2015年9月26日 (第3140回)

市場経済移行国ベトナム経済の行方

立命館大学国際関係学部 教授 小山 昌久

 ベトナムは、私たちの記憶にも残る冷戦下での「ベトナム戦争」に耐え抜き、1986年の社会主義体制を維持しつつ市場経済システムを導入するドイモイ(刷新)政策を契機に、経済社会の近代化の道を歩んできた。ドイモイ政策から30年、政治的安定が図られる中、積極的な外国直接投資誘致に成功し今日、近代工業国家として自立を図りつつある。外交面では、ASEAN加盟国としての責任を果たす一方、日本、中国、米国、およびEUとも全方位で友好関係を維持しようとしている。

 このままベトナムは、更なる豊かさを享受できる道を辿れるのだろうか。幾つか、陰の部分が顕在化しつつあるように思える。
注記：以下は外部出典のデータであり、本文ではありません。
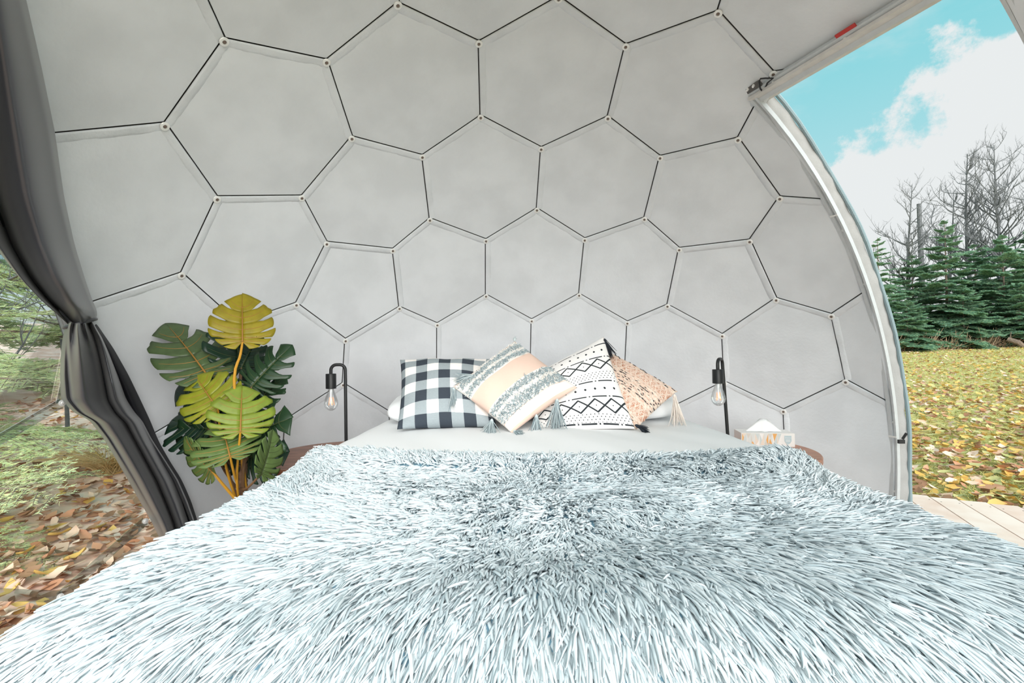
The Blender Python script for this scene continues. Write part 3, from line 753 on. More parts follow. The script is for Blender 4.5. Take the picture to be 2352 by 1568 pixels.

国家安全保障面では、南シナ海南沙諸島の領有を巡る中国との軋轢、経済面では、自由な市場経済体制と社会主義体制(財産の公有)の矛盾を象徴する、独占的国有企業の存在と、そこに潜む中所得国の罠である。

 米国主導で進む、TPP交渉は、政治、経済両面で、今後のベトナムの行方に少なからず影響を及ぼすものと予想する。